Thomas Sowell recently wrote a very candid column that sounded his (and echoed many others') genuine anger at the Democrat's judicial obstructionism and the Republicans almost willful inability to do anything about it. I mean, it's been one defeat after another. First the filibusters of highly-qualified men and women who were punished for their supposed (and, in some cases, genuinely-held) views and not being judged on their abilities as jurists. Then the Republicans long non-campaign against the obstructionism, during which Bill Frist threatened endlessly to invoke the "nuclear option". Indeed, Frist was able to keep the conversation on the "nuclear option" going for so long that the left had time to organize and mount a media campaign against it.

Then came the "Gang of Fourteen"'s deal to avert the "nuclear option". In this episode, seven brave Senators from each party broke from the ranks to the middle (if you believe the conventional media's portrayal) - led by one of the only Republican that the mainstream media likes, John McCain, but only because he's continually putting his thumb in his own party's eye - and brokered a deal to, well, to not use the filibuster again....unless we really, really need to, to block someone we really, really don't like (this being the Democrat's side of the deal). And in exchange the Republicans got floor votes on, like, three nominees that should have had floor votes in the first place.

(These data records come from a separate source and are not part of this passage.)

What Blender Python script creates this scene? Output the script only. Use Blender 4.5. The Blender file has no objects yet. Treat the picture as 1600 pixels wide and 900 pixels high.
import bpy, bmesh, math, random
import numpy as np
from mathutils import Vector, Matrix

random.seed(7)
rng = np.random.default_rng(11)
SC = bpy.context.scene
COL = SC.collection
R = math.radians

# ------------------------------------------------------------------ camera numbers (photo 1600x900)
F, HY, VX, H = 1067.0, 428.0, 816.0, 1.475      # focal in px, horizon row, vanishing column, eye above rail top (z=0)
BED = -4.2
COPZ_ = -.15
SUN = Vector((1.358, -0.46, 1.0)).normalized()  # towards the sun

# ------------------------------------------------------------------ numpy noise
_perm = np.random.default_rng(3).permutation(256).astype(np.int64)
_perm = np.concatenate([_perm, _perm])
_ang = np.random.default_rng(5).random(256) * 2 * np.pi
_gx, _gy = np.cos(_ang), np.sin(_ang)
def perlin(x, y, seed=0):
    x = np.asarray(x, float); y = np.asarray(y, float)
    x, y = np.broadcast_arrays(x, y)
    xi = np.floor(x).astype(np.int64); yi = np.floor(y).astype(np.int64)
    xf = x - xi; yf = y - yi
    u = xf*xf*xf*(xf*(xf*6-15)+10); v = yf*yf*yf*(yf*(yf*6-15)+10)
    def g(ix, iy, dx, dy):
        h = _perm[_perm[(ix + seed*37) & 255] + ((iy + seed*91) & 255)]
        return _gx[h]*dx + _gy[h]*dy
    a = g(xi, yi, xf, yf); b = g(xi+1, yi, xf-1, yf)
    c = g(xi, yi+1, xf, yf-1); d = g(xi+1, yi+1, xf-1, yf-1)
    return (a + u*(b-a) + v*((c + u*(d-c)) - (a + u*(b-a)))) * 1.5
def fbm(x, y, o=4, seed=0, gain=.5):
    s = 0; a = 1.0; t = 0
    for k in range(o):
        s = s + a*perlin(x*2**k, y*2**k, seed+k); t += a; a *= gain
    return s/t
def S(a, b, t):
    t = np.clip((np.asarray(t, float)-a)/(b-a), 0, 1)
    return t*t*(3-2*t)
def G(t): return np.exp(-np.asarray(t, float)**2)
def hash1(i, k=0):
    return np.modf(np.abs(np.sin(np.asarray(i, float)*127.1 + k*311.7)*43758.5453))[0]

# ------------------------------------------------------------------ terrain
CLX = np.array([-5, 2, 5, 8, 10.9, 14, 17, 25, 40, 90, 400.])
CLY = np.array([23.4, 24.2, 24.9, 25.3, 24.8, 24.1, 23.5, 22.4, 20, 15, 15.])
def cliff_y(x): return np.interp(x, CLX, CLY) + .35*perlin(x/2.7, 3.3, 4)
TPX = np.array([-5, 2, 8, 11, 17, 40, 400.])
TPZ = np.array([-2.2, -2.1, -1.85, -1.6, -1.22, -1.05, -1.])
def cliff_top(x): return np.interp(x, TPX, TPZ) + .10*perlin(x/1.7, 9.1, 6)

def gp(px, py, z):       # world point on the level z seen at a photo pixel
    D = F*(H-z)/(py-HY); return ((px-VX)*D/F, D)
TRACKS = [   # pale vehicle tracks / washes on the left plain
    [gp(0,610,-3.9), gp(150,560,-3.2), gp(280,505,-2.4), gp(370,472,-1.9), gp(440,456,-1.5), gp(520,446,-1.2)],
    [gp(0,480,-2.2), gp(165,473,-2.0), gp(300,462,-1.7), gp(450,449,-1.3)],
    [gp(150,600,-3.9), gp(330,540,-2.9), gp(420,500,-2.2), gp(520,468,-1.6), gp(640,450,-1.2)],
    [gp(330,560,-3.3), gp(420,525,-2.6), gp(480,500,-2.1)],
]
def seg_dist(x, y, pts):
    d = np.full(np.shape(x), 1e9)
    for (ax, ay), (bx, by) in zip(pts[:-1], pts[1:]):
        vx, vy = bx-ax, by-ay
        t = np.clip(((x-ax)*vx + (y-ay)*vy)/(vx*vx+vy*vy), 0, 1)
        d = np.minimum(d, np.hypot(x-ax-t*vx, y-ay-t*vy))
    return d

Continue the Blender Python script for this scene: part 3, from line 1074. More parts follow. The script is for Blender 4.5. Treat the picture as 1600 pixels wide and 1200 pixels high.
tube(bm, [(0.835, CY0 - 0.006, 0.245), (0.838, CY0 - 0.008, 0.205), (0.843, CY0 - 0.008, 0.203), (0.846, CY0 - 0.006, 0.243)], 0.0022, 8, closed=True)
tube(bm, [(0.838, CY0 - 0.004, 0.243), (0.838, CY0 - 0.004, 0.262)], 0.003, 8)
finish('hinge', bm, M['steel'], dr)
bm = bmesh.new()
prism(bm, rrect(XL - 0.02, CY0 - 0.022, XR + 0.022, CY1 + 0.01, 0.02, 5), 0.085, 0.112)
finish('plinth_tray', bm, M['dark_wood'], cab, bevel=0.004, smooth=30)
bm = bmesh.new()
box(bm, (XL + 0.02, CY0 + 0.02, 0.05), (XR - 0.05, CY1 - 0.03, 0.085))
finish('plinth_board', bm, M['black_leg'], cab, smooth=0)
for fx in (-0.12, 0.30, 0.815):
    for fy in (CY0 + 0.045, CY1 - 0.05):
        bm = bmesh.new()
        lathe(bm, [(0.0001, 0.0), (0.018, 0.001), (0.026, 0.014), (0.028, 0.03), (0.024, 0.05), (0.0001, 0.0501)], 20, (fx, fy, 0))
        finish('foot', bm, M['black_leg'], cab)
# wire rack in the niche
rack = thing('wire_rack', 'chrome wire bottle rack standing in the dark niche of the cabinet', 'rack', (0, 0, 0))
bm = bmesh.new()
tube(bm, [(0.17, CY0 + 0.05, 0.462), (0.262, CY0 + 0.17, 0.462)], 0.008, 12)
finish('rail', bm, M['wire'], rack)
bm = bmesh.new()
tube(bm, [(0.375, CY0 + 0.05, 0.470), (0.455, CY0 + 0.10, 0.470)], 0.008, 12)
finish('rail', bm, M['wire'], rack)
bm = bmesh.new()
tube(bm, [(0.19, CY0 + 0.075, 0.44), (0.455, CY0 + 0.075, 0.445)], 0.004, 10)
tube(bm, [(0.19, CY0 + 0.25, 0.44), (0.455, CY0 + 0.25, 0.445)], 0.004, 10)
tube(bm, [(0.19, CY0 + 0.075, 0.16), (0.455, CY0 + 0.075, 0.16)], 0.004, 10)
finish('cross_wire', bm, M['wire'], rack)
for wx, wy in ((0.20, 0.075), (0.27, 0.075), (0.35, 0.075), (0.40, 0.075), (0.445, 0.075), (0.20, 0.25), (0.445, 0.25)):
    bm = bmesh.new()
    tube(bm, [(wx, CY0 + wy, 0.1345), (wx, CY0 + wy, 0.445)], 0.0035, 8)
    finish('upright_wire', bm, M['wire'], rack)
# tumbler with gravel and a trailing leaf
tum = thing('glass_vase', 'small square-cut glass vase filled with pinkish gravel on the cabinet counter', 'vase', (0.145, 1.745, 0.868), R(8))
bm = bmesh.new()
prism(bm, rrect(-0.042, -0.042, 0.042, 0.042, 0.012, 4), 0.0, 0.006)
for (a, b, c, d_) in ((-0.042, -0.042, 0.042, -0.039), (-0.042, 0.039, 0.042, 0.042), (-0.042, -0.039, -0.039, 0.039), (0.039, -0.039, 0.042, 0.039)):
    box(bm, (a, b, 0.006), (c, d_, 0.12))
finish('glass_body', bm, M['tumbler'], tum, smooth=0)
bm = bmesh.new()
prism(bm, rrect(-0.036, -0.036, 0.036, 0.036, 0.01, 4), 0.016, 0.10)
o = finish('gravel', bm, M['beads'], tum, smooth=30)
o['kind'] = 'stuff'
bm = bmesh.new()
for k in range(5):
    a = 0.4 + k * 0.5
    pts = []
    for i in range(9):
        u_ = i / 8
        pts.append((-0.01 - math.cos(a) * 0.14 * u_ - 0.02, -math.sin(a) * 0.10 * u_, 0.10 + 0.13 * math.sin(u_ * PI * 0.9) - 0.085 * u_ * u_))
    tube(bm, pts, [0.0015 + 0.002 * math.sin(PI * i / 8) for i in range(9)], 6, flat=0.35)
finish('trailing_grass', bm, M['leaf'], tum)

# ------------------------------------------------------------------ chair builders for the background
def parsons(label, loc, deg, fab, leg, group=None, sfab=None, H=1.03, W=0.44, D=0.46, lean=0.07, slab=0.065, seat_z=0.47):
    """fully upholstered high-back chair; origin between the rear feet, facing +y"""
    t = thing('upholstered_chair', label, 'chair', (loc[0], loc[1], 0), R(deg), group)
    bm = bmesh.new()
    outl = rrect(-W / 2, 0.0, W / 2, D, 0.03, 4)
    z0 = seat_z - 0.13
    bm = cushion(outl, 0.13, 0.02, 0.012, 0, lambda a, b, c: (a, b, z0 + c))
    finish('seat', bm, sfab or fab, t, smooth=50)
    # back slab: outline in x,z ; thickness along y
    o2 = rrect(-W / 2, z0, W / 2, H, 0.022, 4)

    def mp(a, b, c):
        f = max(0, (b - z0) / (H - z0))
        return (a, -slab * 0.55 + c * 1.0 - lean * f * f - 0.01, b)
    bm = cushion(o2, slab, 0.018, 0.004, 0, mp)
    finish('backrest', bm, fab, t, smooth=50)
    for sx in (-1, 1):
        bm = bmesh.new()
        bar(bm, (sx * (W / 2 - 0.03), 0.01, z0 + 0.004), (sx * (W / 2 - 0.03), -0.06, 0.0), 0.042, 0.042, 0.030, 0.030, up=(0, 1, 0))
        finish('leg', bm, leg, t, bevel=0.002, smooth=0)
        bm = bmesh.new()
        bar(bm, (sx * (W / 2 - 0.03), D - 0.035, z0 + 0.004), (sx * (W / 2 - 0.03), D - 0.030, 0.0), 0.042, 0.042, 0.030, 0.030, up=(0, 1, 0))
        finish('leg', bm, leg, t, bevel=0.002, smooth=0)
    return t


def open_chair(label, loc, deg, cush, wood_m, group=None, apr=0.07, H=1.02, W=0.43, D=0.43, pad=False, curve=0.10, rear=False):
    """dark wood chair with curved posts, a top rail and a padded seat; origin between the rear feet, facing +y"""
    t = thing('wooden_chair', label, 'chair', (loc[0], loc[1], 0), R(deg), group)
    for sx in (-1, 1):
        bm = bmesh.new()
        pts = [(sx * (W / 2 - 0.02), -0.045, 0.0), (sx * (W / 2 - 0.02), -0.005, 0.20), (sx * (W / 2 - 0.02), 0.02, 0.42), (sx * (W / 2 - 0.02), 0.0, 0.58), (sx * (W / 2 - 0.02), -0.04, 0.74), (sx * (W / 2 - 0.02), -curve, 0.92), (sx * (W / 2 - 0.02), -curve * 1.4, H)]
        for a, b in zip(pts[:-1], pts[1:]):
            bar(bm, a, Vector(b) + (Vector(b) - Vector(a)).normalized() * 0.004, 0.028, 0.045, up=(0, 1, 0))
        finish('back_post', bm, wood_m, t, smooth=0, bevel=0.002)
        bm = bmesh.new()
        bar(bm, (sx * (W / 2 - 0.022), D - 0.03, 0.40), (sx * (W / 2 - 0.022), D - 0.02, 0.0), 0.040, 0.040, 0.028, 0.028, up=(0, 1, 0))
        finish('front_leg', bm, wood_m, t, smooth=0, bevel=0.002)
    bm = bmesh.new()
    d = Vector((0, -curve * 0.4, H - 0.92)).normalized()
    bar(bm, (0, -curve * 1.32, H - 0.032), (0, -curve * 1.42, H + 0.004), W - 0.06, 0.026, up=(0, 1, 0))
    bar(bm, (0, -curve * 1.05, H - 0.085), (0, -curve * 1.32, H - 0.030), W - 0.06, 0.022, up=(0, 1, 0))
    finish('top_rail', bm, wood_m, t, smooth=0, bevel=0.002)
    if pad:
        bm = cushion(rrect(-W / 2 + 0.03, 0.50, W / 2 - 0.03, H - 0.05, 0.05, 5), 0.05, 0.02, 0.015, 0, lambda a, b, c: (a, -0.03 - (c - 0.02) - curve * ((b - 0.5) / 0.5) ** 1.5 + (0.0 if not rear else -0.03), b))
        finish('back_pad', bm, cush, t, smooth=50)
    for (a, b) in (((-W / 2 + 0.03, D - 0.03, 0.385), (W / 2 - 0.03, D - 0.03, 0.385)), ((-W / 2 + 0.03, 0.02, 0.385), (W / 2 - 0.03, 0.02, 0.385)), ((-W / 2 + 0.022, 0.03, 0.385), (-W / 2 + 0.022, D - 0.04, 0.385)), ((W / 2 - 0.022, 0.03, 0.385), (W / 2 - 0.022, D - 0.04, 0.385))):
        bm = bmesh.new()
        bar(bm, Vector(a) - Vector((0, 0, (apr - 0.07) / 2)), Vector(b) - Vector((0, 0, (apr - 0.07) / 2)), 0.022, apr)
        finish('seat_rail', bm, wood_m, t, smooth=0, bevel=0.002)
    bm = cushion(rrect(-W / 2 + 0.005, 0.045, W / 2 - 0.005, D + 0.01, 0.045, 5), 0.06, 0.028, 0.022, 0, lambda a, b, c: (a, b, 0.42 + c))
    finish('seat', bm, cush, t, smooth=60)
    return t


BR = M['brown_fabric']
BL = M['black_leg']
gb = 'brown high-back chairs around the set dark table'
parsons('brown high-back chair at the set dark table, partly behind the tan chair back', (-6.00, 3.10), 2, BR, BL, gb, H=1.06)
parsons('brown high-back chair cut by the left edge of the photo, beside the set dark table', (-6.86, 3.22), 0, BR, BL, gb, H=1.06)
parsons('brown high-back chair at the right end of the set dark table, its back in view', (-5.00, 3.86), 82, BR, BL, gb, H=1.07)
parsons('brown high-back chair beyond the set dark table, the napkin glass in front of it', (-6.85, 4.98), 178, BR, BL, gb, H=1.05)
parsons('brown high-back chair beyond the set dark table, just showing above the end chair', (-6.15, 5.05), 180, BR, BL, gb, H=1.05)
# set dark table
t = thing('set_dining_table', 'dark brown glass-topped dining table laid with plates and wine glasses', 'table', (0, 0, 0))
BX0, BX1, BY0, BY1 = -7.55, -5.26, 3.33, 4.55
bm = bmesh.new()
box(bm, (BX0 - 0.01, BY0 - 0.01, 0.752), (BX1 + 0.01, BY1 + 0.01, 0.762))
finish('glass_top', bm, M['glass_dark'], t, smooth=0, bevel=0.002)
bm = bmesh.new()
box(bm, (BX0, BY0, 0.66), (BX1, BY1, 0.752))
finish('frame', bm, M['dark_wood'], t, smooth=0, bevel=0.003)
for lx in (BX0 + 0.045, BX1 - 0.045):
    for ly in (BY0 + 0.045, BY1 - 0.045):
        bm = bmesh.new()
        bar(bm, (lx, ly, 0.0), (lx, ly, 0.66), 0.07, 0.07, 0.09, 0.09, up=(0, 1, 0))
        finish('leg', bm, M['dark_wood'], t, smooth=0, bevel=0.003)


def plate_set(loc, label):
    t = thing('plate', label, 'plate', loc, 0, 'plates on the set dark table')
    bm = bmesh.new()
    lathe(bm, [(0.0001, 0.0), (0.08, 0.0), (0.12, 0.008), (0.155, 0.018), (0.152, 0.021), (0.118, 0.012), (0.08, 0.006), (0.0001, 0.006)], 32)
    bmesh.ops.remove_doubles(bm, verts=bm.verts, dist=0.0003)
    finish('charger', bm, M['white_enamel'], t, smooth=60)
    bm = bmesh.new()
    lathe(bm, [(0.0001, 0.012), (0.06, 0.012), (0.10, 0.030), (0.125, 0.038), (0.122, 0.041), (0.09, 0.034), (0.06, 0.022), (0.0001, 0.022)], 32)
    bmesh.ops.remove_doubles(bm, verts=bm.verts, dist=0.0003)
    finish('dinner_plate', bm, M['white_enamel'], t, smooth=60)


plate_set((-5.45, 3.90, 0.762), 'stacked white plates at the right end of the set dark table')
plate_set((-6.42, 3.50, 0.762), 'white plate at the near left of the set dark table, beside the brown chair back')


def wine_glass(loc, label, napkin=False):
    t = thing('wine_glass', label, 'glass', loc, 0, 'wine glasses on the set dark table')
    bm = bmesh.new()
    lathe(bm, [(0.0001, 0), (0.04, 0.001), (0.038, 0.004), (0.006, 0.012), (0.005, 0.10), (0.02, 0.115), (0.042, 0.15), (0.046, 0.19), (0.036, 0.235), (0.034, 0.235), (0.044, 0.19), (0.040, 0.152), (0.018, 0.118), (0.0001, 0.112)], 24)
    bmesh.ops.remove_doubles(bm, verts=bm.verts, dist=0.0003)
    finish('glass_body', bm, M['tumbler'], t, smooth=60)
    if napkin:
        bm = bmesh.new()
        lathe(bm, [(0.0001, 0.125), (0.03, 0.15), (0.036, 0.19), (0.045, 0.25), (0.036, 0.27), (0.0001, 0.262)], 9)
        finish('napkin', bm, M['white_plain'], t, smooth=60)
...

Of course, this deal does nothing for eminently qualified nominee Miguel Estrada who withdrew his name after twisting in the wind for two years for being, what? Too Hispanic? (I thought that would be a good thing. You know, diversity.) Not having a paper trail? Having the cojones to be a conservative Hispanic? It's still not clear.

And, I can't let pass without comment (as others have already commented) the revulsion I feel upon hearing Ted Kennedy's thoughts on the judicial nomination process. For those of you that don't recall, Ted Kennedy is basically the reason that Robert Bork's surname is now a verb denoting an unfair, often scurrilous, attack against a presidential nominee. Back in 1987 Ted Kennedy launched his almost instantaneous attack on what he called "Robert Bork's America", an America where abortions will be relegated to back alleys, blacks and whites will return to separate lunch counters, the sun won't shine any more, birds will stop singing. You get the picture. All bad things. Kennedy offered not one passage of Bork's writings, not one public statement, nothing in Bork's considerable "paper trail", not one shred of evidence, much less proof, that Bork held anything even remotely close to such views. And yet that fat windbag still sits in the Senate, and Robert Bork commutes to and from the AEI building, working in relative obscurity, instead of on the High Court on which he was eminently qualified to sit.

By the way, all the usual suspects in a confirmation fight, People for the American Way, Alliance for Justice, NARAL, et al., swear that they won't automatically oppose any nominee sent to the Senate by Bush. Yeah, and if you believe that insert your favorite joke implying massive gullibility here. While they all say they won't, as a matter of course, oppose any nominee, they've been buying up domain names like: stopgonzales.com, stopluttig.com, stopalito.com, and stopgarza.com. And not content with merely (perhaps) using these domains to launch websites designed to coordinate effort to defeat potential Bush nominees, they've also bought up domains like: confirmgonzales.com, confirmluttig.com, confirmalito.com, and confirmgarza.com. Now, why would they do such a thing? Perhaps they weren't lying when they said they might support a Bush nominee. Yeah, and if you believe that insert your favorite joke implying massive gullibility here.

I really hope that George Bush has the same kind of courage in making these choices as he's shown in fighting the Islamists. I really do. I hope he realizes that they are going to attack and put through the meat grinder any nominee he sends up, and so you might as well get one up there you want.

The Democrats aren't going to like you or praise you, no matter what you do. So, screw 'em! No matter whose name gets sent up, they're going to be an "extremist", someone out of "Bork's America (a place, which if it did exist as Ted Kennedy described it, certainly doesn't now). And when it's the Democrats' turn to govern again, they will not hesitate to nominate and confirm another Breyer or Ginsburg. And they certainly aren't going to pull out any stops to derail your nominee, so pick a good one! This is too important to screw up.